Andrew Clements 

The Creation review – big moments lost in the acoustic haze

Too much of Haydn’s best-known oratorio, performed by the London Symphony Orchestra and its chorus, was dwarfed by the sheer scale of the surroundings
  
  

The London Symphony Orchestra and chorus perform The Creation in St Paul's Cathedral.
The London Symphony Orchestra and chorus perform The Creation in St Paul’s Cathedral. Photograph: James Berry

Concerts in St Paul’s Cathedral, especially large-scale choral concerts of the kind that the London Symphony Orchestra and its chorus give there regularly as their contribution to the City of London festival, are inevitably triumphs of hope over experience. Few performances survive immersion in that exuberantly resonant space, in which only the largest-scale gestures retain their integrity (Berlioz’s Requiem sounded magnificent there a few years ago) and fine detail just evaporates into the cathedral’s vast dome.

What hope then for The Creation, which the LSO brought to this year’s festival conducted by Edward Gardner? Haydn’s best-known oratorio, sung here using the original English version of the text, may be full of pictorial moments, but few of them are big and bold enough to cut through the acoustic haze of St Paul’s.

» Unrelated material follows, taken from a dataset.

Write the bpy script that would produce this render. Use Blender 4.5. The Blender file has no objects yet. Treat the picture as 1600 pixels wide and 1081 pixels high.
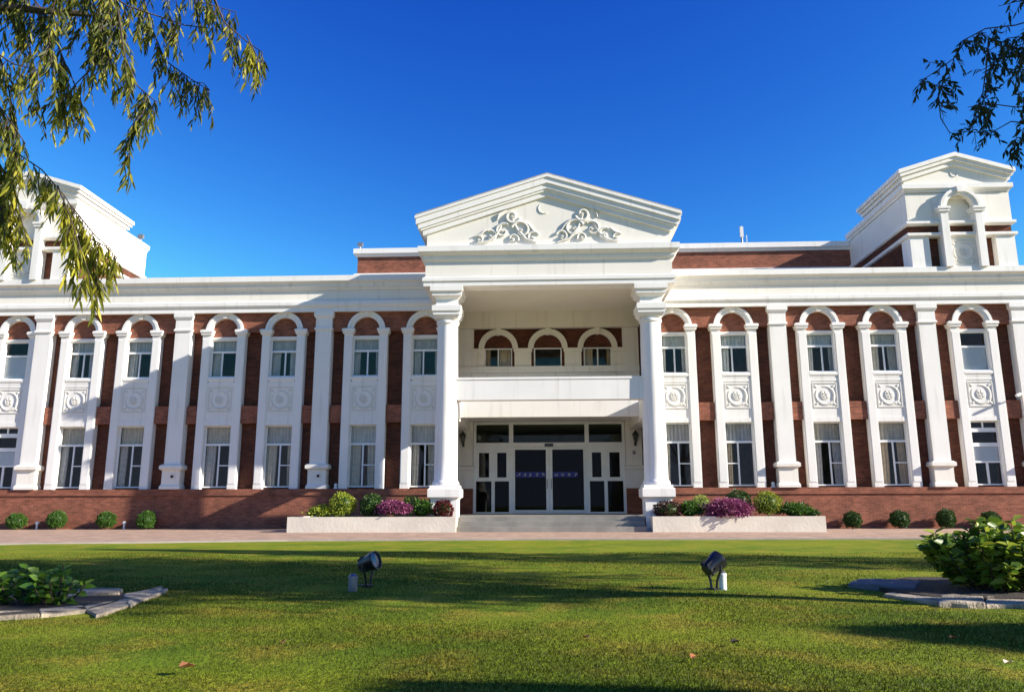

The one that is, the representation of chaos in the prelude, and the arrival of light in a fortissimo shaft of choral C major, sounded suitably imposing, and Gardner and his forces delivered it impeccably, but after that too much was rendered approximate or blurred.

Most of the time the soloists – soprano Sarah Tynan, tenor Robert Murray and bass Neal Davies – had the best of it, but Davies unwittingly revealed the treacherous impossibility of the acoustics when, after moving less than three yards to his left for the third part of the work, his previously immaculate diction became almost impossible to follow.

Behind the trio woodwind solos had a habit of escaping from the orchestra and floating off into the distance, as the clarinet did during Tynan’s aria describing the creation of birds at the beginning of the second part. But at least the chorus, combined with Gardner’s generally lively approach, gave the performance a sense of unstuffy vitality. There was nothing too churchy or pious about any of it, and that, in such a setting, was quite an achievement.